Antworten für eine realistische Revolutionspolitik

Einige Autor*innen des Beitrags »Für eine neue revolutionäre Realpolitik« gehen mit diesem Beitrag auf einige nachfolgende Kritiken ein. Dabei verfeinern sie ihre Vorstellungen über den Weg zur Emanzipation.

Wir freuen uns sehr darüber, dass es bereits Erwiderungen auf den auch von uns mitformulierten Text gab und weitere geben wird. Denn wenn wir mit der grundsätzlichen strategischen Verständigung innerhalb der IL weiterkommen wollen, was wir für dringend notwendig halten, dann müssen wir auch jenseits konkreter Kampagnen– und Großprojektplanung um Positionen ringen – und dafür ist die erste Voraussetzung, dass diese Positionen überhaupt erst mal transparent und nachvollziehbar formuliert werden. Deswegen würden wir uns auch weiterhin sehr freuen, wenn weitere Texte nicht nur mögliche Leerstellen in unserem Text benennen, sondern vor allem auch eigene strategische Positionen ausbuchstabieren.

Beim Lesen der beiden Texte der Genoss*innen Alex und Julia hatten wir den Eindruck, dass sich dort Punkte vermischen, in denen wir einen tatsächlichen inhaltlichen Dissens zu unserer Position wahrnehmen und solche, bei denen es sich eher um Missverständnisse handelt. Das wollen wir im folgenden Text noch einmal aufschlüsseln, auch weil wir bei einigen Missverständnissen nachvollziehen können, wie sie beim Lesen unseres ersten Textes entstanden sind. Deswegen freuen wir uns über die Gelegenheit, unsere Position hoffentlich noch einmal klarer und weniger anfällig für diese Missverständnisse darlegen zu können und gleichzeitig zu benennen, wo echte Dissense liegen – mit dem Ziel, die weitere Diskussion zu befördern.

Die drei Ebenen der Transformation

Um mal ganz grundsätzlich einzusteigen: Wir gehen davon aus, dass sich die Gesellschaft auf dem Weg in den Kommunismus auf grob drei Ebenen revolutionieren muss:

  1. Ein sehr großer, mehrheitlicher Teil der Gesellschaft muss einerseits in die Lage versetzt werden, Herrschafts- und Ausbeutungsstrukturen im Konkreten und ihre eigene Position in diesen zu erkennen, andererseits emotional und rational von der Möglichkeit überzeugt sein, sie überwinden zu können.
  2. Materielle Siege: Dieser Teil der Gesellschaft muss materiell gewinnen.

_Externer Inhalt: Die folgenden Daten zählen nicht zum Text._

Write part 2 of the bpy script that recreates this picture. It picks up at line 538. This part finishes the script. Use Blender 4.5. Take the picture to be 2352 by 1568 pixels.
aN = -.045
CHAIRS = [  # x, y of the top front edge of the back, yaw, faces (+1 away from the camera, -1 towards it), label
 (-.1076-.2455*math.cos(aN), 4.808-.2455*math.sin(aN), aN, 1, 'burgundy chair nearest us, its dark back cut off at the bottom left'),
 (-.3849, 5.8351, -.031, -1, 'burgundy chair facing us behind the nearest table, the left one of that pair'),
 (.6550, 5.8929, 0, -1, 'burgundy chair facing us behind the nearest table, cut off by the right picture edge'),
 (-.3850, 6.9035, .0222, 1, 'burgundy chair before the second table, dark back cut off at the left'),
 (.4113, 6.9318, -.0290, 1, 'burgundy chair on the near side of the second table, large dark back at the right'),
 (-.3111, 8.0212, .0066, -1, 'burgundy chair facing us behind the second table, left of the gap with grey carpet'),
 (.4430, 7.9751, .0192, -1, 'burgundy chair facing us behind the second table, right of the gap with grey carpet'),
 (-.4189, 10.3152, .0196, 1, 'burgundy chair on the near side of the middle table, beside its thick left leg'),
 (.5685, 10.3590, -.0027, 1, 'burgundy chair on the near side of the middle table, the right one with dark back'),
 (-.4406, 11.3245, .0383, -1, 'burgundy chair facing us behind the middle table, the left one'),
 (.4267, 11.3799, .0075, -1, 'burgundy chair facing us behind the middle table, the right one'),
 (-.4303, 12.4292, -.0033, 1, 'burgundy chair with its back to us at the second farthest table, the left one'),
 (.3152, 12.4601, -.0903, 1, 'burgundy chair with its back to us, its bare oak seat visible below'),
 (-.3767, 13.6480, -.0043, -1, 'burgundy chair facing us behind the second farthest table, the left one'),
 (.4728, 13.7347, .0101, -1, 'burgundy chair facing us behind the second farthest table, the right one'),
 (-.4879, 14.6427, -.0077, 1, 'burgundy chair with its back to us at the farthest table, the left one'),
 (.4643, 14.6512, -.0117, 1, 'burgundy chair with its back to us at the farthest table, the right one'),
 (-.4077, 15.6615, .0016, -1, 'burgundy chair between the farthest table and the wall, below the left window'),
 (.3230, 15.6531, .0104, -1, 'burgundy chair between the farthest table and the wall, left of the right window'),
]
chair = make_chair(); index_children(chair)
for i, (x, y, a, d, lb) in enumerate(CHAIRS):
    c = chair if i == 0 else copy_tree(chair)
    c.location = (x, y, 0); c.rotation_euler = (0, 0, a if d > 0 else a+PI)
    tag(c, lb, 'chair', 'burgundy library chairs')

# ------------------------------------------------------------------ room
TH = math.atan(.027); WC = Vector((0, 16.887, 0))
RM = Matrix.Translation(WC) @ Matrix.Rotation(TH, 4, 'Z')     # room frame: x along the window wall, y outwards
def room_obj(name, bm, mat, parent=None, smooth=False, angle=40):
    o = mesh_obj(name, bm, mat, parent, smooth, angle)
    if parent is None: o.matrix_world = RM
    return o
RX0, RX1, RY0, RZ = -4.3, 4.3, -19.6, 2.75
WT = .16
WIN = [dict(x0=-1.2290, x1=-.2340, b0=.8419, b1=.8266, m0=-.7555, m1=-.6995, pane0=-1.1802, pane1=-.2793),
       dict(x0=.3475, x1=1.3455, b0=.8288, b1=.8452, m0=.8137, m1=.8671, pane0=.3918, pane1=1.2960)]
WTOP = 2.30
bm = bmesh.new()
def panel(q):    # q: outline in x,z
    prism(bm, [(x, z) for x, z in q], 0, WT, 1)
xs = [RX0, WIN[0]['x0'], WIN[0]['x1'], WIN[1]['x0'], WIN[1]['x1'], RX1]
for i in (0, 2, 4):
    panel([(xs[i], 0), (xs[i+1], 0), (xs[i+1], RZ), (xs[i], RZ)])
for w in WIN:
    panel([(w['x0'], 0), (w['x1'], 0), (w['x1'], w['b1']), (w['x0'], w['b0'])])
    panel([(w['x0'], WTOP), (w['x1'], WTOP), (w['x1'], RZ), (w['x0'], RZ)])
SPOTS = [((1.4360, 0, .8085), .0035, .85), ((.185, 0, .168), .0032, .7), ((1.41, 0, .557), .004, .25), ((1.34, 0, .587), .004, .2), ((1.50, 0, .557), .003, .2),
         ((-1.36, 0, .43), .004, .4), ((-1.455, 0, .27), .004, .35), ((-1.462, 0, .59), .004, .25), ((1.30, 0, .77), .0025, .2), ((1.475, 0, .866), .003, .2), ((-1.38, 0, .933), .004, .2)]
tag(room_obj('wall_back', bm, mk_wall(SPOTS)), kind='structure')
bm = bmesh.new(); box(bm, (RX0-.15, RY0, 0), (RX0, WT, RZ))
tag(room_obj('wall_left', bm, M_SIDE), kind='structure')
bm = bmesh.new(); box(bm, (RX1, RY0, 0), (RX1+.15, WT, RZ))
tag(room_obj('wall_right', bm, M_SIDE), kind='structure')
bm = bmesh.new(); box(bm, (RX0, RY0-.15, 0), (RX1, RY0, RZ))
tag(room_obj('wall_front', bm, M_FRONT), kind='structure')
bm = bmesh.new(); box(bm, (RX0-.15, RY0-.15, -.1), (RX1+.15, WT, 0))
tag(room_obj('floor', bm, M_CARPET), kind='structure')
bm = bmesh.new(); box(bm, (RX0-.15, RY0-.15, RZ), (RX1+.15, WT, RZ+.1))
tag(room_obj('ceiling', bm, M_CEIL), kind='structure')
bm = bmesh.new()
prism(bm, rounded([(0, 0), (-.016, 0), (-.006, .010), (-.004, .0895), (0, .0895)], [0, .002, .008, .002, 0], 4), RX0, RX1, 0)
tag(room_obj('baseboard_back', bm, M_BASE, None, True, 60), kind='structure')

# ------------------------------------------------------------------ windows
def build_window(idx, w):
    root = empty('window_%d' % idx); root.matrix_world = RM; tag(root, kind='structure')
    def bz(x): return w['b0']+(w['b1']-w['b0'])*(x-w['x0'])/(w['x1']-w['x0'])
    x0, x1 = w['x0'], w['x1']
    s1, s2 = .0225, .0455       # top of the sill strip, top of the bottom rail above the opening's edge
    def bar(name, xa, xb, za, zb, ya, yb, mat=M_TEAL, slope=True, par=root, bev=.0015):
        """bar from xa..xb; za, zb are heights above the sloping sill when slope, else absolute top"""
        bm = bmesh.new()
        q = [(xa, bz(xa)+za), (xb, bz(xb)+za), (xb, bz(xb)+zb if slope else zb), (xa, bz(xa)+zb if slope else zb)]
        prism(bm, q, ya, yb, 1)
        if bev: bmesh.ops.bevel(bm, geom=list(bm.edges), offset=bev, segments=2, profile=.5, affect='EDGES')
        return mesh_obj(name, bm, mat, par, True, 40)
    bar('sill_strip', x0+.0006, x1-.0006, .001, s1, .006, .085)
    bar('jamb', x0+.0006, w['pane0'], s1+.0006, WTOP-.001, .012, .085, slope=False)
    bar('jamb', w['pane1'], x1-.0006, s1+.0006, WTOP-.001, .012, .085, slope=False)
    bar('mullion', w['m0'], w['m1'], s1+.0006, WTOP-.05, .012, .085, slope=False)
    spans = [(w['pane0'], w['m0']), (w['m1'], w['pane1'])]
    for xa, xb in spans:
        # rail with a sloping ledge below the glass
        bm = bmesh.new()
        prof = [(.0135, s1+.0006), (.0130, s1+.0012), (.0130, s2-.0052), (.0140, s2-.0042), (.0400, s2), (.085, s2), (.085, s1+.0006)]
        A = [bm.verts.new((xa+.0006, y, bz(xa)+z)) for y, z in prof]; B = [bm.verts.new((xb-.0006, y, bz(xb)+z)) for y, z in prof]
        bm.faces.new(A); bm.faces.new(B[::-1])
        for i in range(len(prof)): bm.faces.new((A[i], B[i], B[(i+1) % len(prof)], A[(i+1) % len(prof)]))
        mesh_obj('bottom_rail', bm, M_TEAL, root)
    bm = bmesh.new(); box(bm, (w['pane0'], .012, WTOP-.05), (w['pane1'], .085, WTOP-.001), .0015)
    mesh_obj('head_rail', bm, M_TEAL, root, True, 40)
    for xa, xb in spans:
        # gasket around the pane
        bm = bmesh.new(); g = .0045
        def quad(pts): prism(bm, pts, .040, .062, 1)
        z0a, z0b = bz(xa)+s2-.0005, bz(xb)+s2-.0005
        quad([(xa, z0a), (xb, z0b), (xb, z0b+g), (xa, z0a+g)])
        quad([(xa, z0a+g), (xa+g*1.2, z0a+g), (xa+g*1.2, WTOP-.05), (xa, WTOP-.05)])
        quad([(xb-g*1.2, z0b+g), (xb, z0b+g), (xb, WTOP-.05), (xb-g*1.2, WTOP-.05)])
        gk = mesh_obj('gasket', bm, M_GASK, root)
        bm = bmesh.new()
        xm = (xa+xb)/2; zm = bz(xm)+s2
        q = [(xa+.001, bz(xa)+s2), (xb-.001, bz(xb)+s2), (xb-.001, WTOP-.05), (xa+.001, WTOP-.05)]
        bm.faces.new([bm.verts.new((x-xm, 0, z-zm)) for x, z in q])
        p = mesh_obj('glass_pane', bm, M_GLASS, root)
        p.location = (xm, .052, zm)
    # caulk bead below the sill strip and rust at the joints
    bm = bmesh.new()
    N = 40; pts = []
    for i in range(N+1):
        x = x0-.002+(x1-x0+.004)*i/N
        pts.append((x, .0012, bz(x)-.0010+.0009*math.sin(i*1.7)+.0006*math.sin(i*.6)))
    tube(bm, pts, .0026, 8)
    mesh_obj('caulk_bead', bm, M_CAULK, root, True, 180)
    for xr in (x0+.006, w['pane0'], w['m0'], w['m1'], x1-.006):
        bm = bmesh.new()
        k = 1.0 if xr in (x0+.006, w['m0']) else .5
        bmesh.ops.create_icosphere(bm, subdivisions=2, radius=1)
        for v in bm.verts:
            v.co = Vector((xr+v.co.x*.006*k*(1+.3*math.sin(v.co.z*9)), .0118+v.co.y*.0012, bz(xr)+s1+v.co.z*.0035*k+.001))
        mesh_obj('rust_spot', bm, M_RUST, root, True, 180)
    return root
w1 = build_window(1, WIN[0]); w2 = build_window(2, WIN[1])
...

Er muss jene Machtzentralen radikal-demokratisch erobern, die sich nicht überflüssig machen, die weiterhin die Ressourcen verteilen und die gesellschaftlichen Organisationsformen bestimmen. Radikal-demokratisch in dem Sinne, dass politische Maßnahmen von großen Mehrheiten getragen werden (was weiter greift als ein Kreuzchen auf dem Wahlzettel zu machen) und nicht autoritär umgesetzt werden müssen.
  3. Gesellschaftlich verankerte Organisationen als Akteure von Veränderung aufbauen und neue Organisationsformen entwickeln: Dieser Teil der Gesellschaft muss sich auf die Suche nach neuen herrschaftsarmen Organisationsformen (unter anderem von Produktionsprozessen) machen, sie gleichermaßen handlungsfähig und rückgekoppelt in demokratische Prozesse entwerfen, sie gegen Herrschaftsentwicklungen und -angriffe immunisieren, sie ausprobieren und immer wieder korrigieren, bis sie in der Lage sind, allen Menschen ein gutes Leben zu ermöglichen. Gleichzeitig müssen wir Organisationen aufbauen, die Träger gesellschaftlicher Veränderung sein können.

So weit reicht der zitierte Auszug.